Geffen’s pledge raised LACMA's fundraising total to $450 million of the $650 million needed to break ground. In honor of his gift, the new building will be officially known as the David Geffen Galleries (not to be confused, as Los Angeles magazine noted, with The Geffen Contemporary at MOCA.)

"This historic commitment by David Geffen will help LACMA affirm its place among the world’s greatest museums, allowing us to better serve a broad, diverse public," LACMA director Michael Govan said. (His sense of relief jumps off the screen, doesn't it?)

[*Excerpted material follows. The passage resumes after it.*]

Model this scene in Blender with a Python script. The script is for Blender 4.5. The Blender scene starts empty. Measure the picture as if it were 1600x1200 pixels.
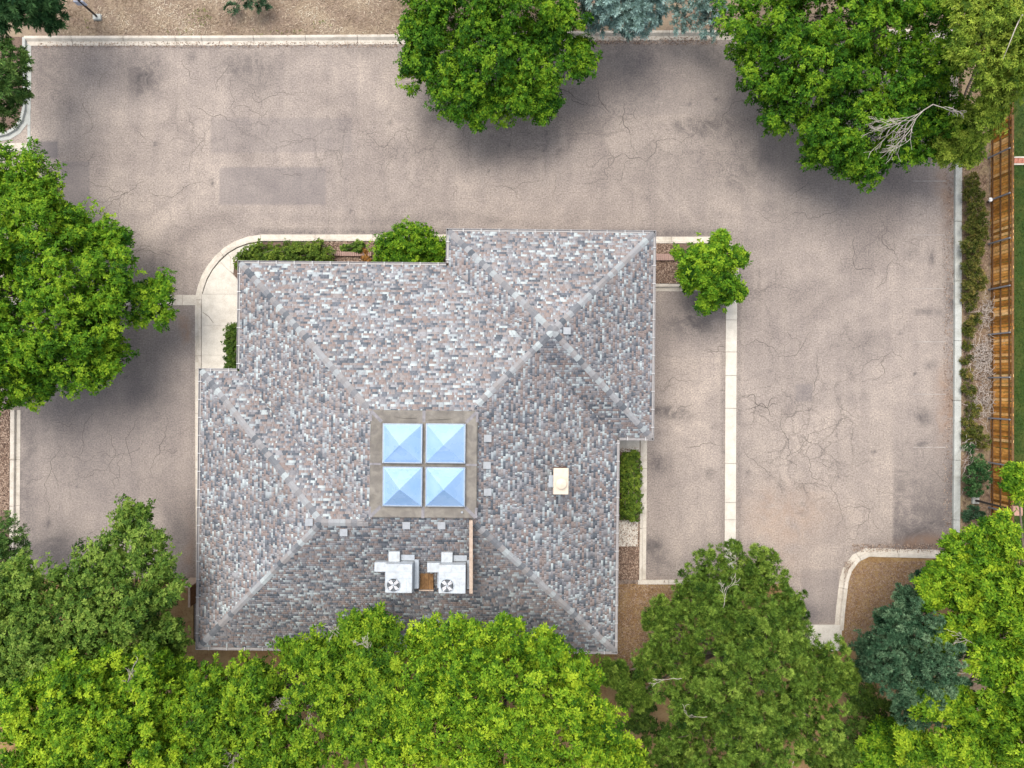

Cash notwithstanding, Geffen said it's also possible he will leave a portion of his impressive personal art collection to LACMA, adding that he hasn’t given it much thought yet. "Hopefully I’m not going to die for a long time," he said.

At this point, my journalistic instincts tell me to loop back to the ongoing "city fight" and argue that in the wake of the Lincoln Center's troubles, a vindictive Geffen turned to Los Angeles to needle his ungrateful hometown. That would be inaccurate. Gifts of this nature are years in the making, so the retaliatory angle doesn't hold any water. 

Indeed, Geffen dismissed as "nonsense" any suggestion that he is playing favorites when it comes to coasts. He has supported both cities for years, and I have no doubt that New York City institutions will again be the recipients of his future largess. He clearly has no intention of dialing back his giving anytime soon. 

Why would he? He has a net worth of over $8 billion and no heirs. As for where the bulk of that money will go, who knows. But given his comments regarding the LACMA gift, it isn't hard to see where his heart lies right at this moment.

"I think you find more young artists living in Los Angeles today who decades ago would have been in New York," he said. "Los Angeles is the city of the future, and with the involvement of those who support art and architecture here, the creation of this building is a very important event."